While Pence is a failure, Harris is part of a larger movement. As Cheryl Laird writes in the Times, “It is Black women, more so than any other racial-gender pair, who have gotten behind efforts at more inclusive representation with their unquestionable support for the prospect of the first woman president in 2016 and the first Black president in 2008, as well as the re-election of the first Black president in 2012.” A Black woman on the ticket is a historic first for the Democratic Party which has been over the last decade been consistently supported by Black women.
Often Trump’s tweets betray what lurks in his goldfish brain. In this case, it was his woman problem. So the day after Biden’s announcement of his exciting female running mate, Trump “suggested a Black senator from New Jersey would be in charge of overseeing an ‘invasion’ of neighborhoods that would undermine the ‘safety’ for ‘the suburban housewife.’”
In the coming weeks we’ll see more racist attacks against Harris, and maybe Corey Booker too. That’s because Trump is a racist, but it’s also because Trump is worried that suburban housewives will identify with the exciting woman who broke barriers and not with the guy who calls his wife mother. Trump knows he can’t win without some support from women.
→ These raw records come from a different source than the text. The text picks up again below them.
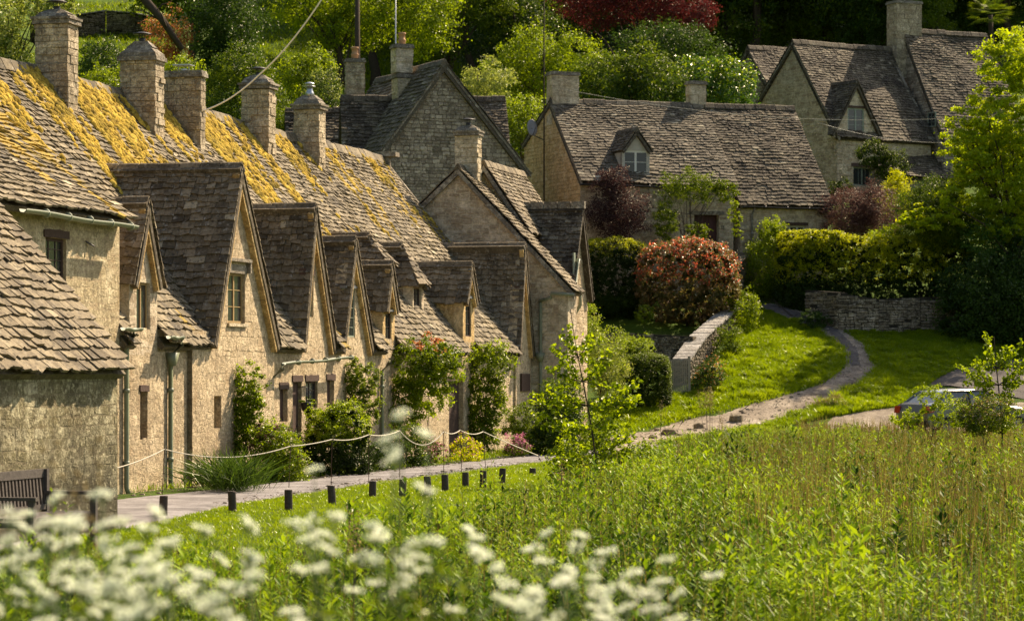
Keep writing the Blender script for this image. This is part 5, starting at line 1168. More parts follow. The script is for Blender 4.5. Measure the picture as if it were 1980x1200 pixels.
hill('evergreen_tree', 'tall dark evergreen behind the second and third chimneys', 'tree', (362, -60, 515, 130), 124, 'l_dark', leaf=.13, dens=.8, blobs=[(380, 40, 500, 210)], sr=.14)
hill('shrub', 'broad mid-green shrub behind the third and fourth chimneys', 'shrub', (385, 150, 560, 300), 108, 'l_mid', leaf=.09, dens=.8, blobs=[(400, 90, 520, 200)], sr=.07, mat2='l_dark', f2=.4)
hill('shrub', 'bright lime shrub under the white cable', 'shrub', (510, 110, 625, 235), 113, 'l_lime', leaf=.09, dens=.65, blobs=[(560, 90, 650, 170)], sr=.06, mat2='l_mid', f2=.5)
hill('shrub', 'grey-leaved shrub left of the tall chimney stack', 'shrub', (590, 130, 668, 260), 109, 'l_dark', leaf=.08, dens=.7, sr=.05, mat2='l_pale', f2=.35)
hill('shrub', 'shaded green shrub behind the fifth terrace chimney', 'shrub', (510, 200, 650, 300), 106, 'l_mid', leaf=.09, dens=.8, sr=.05)
hill('tree', 'bright green tree with dark trunk above the white cable', 'tree', (515, -70, 690, 60), 134, 'l_lime', leaf=.13, dens=.55, blobs=[(640, -60, 800, 80), (600, 0, 740, 110), (760, -60, 890, 120)], sr=.16, foot=690, mat2='l_mid', f2=.6)
hill('tree', 'dark green tree behind the tall pot-topped chimney', 'tree', (790, 20, 900, 150), 138, 'l_mid', leaf=.13, dens=.7, blobs=[(870, -60, 1000, 60)], sr=.16, mat2='l_lime', f2=.3)
hill('tree', 'shaded dark tree between the grey gable and the lime tree', 'tree', (900, -50, 1080, 130), 140, 'l_dark', leaf=.14, dens=.8, sr=.16, mat2='l_mid', f2=.5)
hill('tree', 'light green tree spreading behind the thin mast', 'tree', (960, 40, 1100, 200), 120, 'l_lime', leaf=.11, dens=.5, blobs=[(925, 90, 1050, 220), (1040, 60, 1180, 190)], sr=.12, mat2='l_mid', f2=.5, foot=1030)
hill('shrub', 'cream-green blossoming shrub right of the grey gable apex', 'shrub', (885, 120, 1000, 210), 113, 'l_pale', leaf=.09, dens=.6, sr=.06)
hill('shrub', 'green shrub filling the gap left of the ochre gable', 'shrub', (960, 180, 1065, 320), 112, 'l_mid', leaf=.09, dens=.8, sr=.06, mat2='l_lime', f2=.5)
hill('laurel', 'dark laurel thicket behind the long cottage roof', 'shrub', (1100, 100, 1240, 235), 117, 'l_dark', leaf=.12, dens=.8, blobs=[(1180, 90, 1330, 230)], sr=.08, mat2='l_mid', f2=.6)
hill('laurel', 'glossy laurel with bright tips left of the top right house', 'shrub', (1290, 100, 1400, 230), 118.5, 'l_laurel', leaf=.13, dens=.75, blobs=[(1350, 110, 1465, 235)], sr=.08, mat2='l_lime', f2=.25)
hill('red_maple', 'dark red maple at the top centre', 'tree', (1075, -80, 1230, 55), 128, 'l_red', leaf=.10, dens=.6, blobs=[(1180, -90, 1330, 60), (1290, -20, 1388, 70)], sr=.14, foot=1200)
hill('tree', 'dark tree filling the background right of the red maple', 'tree', (1330, -90, 1500, 120), 150, 'l_mid', leaf=.16, dens=.7, sr=.2, mat2='l_dark', f2=.5)
hill('tree', 'shaded woodland tree directly behind the top right gable', 'tree', (1450, -90, 1640, 110), 152, 'l_mid', leaf=.16, dens=.7, sr=.2, mat2='l_dark', f2=.6)
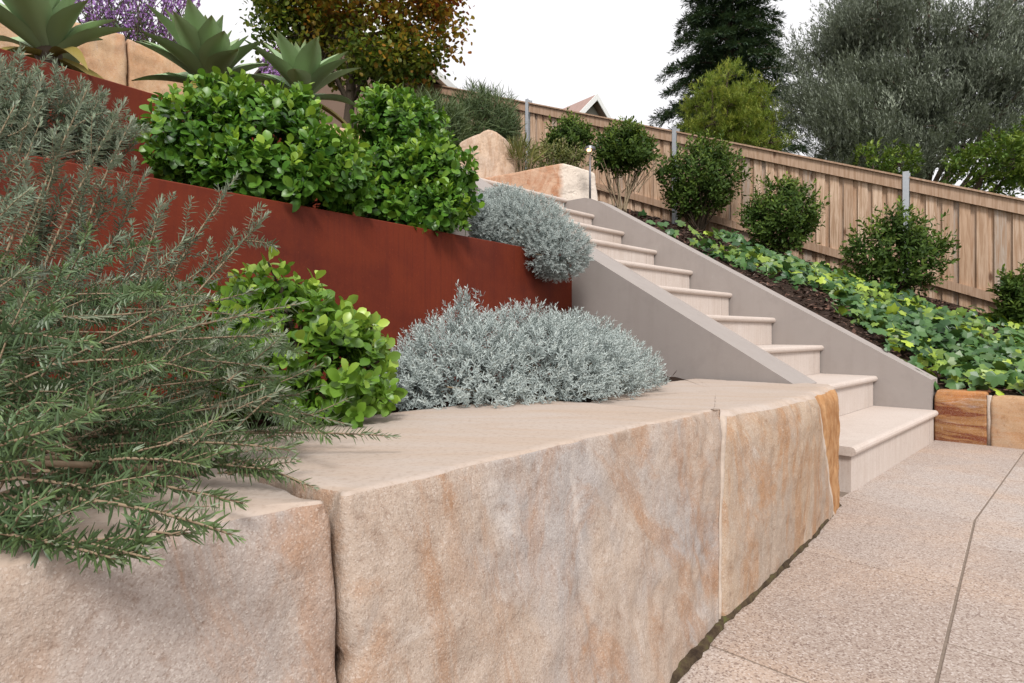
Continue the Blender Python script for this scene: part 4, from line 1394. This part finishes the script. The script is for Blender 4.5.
glossy('lime green round leaved shrub between the rosemary and the lower silver bush',
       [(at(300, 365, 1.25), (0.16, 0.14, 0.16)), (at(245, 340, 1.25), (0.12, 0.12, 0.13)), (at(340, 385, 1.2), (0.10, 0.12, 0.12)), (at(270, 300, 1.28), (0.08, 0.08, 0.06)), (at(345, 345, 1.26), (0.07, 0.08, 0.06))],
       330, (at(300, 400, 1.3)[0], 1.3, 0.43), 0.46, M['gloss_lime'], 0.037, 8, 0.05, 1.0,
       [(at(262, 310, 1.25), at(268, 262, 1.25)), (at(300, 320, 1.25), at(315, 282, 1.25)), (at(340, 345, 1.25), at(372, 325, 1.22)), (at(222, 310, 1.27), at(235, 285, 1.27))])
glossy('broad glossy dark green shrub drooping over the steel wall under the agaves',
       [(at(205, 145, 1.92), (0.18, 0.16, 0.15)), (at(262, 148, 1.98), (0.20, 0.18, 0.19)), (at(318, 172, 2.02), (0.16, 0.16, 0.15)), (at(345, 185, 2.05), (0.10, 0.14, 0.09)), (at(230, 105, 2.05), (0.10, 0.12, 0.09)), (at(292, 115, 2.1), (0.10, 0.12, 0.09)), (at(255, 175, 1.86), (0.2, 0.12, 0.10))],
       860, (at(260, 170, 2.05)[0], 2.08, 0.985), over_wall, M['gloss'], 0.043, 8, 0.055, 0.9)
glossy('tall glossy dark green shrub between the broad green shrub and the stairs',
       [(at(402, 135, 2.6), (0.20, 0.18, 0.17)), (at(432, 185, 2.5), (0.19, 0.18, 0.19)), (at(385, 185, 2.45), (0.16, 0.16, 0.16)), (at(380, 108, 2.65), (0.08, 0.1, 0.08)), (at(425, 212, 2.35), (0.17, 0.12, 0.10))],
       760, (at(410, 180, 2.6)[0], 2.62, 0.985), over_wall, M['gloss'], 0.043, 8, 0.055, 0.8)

# --- agaves
def agave(label, base, size, n=26, seed=0, lean=(0, 0), trunk=0.2, dead=3, width=0.34):
    rg = np.random.default_rng(seed)
    base = np.array(base, float)
    zs = 1.46
    o = thing('agave', label, 'agave', (base[0], base[1], zs), 'grey green agaves on the upper bed')
    ax = nrm(np.array([lean[0], lean[1], 1.0]))
    for i in range(n):
        t_ = i / (n - 1)
        az = i * 2.399 + rg.normal(0, 0.12)
        el = R(-4) + R(88) * t_ ** 0.80 + rg.normal(0, 0.06)
        L = size * (1.0 - 0.30 * max(0, t_ - 0.55) / 0.45) * rg.uniform(0.88, 1.08)
        rad = np.array([math.cos(az), math.sin(az), 0])
        dry = i < dead
        nu, nv = 12, 7
        us = np.linspace(0, 1, nu)
        prof = np.interp(us, [0, 0.12, 0.3, 0.52, 0.72, 0.88, 1.0], [0.55, 0.55, 0.80, 1.0, 0.72, 0.34, 0.015])
        wmax = L * width * (0.45 if dry else 1.0) * rg.uniform(0.9, 1.1)
        el = el if not dry else el - R(22)
        d0 = rad * math.cos(el) + ax * math.sin(el)
        dn = nrm(np.cross(np.cross(rad, ax), d0))     # towards the heart of the rosette
        if np.dot(dn, ax) < 0:
            dn = -dn
        droop = (0.10 * math.cos(el) + (0.25 if dry else 0.0)) * L
        side = nrm(np.cross(d0, dn))
        pts_u, pts_l = [], []
        for u_, w_ in zip(us, prof):
            c = base + ax * 0.02 + d0 * (L * u_) - Z * droop * (u_ ** 2.4) + dn * 0.03 * L * math.sin(u_ * 3.0)
            for v_ in np.linspace(-1, 1, nv):
                off = side * (v_ * w_ * wmax / 2)
                cup = dn * (abs(v_) ** 1.7 * 0.20 * w_ * wmax)
                th = 0.016 * (1 - u_ * 0.8) * (1 - v_ * v_)
                pts_u.append(c + off + cup + dn * th * 0.15)
                pts_l.append(c + off + cup - dn * th)
        N_ = nu * nv
        q = []
        for a_ in range(nu - 1):
            for b_ in range(nv - 1):
                k = a_ * nv + b_
                q.append([k, k + 1, k + nv + 1, k + nv])
                q.append([N_ + k, N_ + k + nv, N_ + k + nv + 1, N_ + k + 1])
        m = MB()
        tipa = np.clip((np.repeat(us, nv) - 0.9) * 6, 0, 0.5) if not dry else np.full(N_, 0.9)
        m.add(pts_u + pts_l, q=q, tint=rg.uniform(0.2, 0.9), tip=np.concatenate([tipa, tipa]))
        m.build('leaf', M['agave'], o, smooth=True)
    m = MB()
    m.tube([np.array([base[0] - lean[0] * 0.2, base[1], zs - 0.02]), (base + [0, 0, zs]) * [1, 1, 0.5], base + ax * 0.05], [0.035, 0.035, 0.045], 9)
    m.build('trunk', M['bark'], o, smooth=True)
agave('large grey green agave standing in the middle of the upper bed', at(213, 92, 2.75), 0.335, 40, 4, (0.03, -0.50), width=0.37)
agave('grey green agave with yellowed lower leaves at the far left of the upper bed', at(52, 62, 2.2), 0.33, 34, 9, (0.02, -0.45), dead=6, width=0.36)
agave('small bright agave standing to the right of the large agave', at(305, 102, 2.95), 0.33, 28, 2, (0.03, -0.40), dead=1, width=0.33)

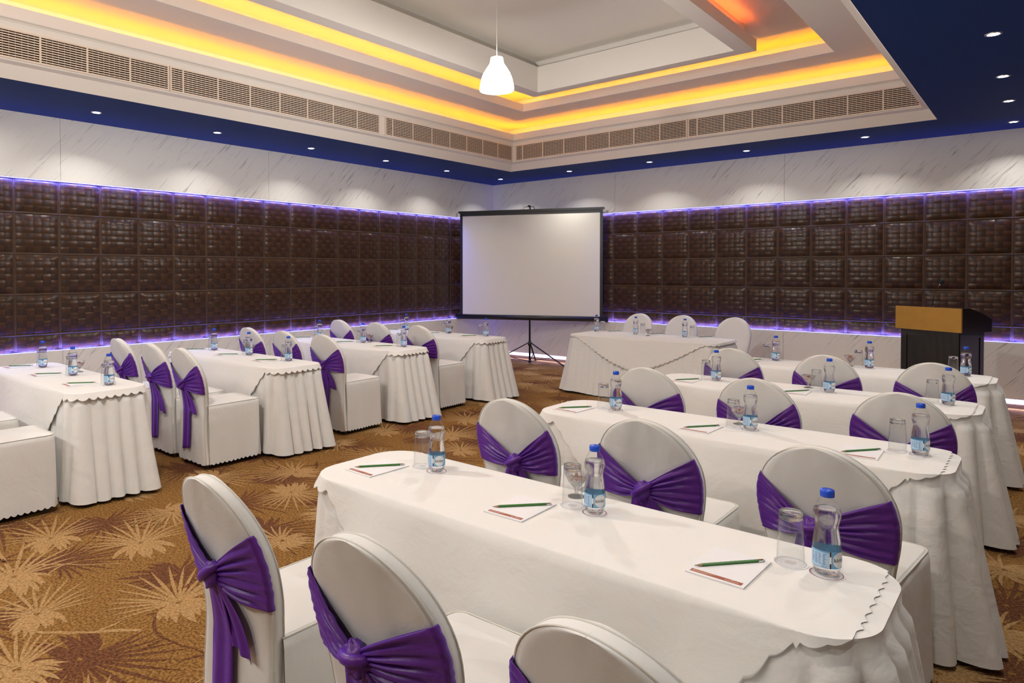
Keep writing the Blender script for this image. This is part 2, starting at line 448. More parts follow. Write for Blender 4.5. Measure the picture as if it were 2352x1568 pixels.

He has to appeal to some suburban housewives, but the question is will he be able to scare them into voting for him, or will our better angels win out?
Trumpworld will try everything it can to destroy Kamala. It’s because they’re scared. Trump has historically and metaphorically overpowered women, and Trumpworld sees that Kamala is a formidable foe. Harrris is endlessly powerful. She isn’t like the women in Trumpworld. She doesn’t cower. And I for one look forward to watching her wipe the floor with smarmy Mike Pence and his shellacked hair.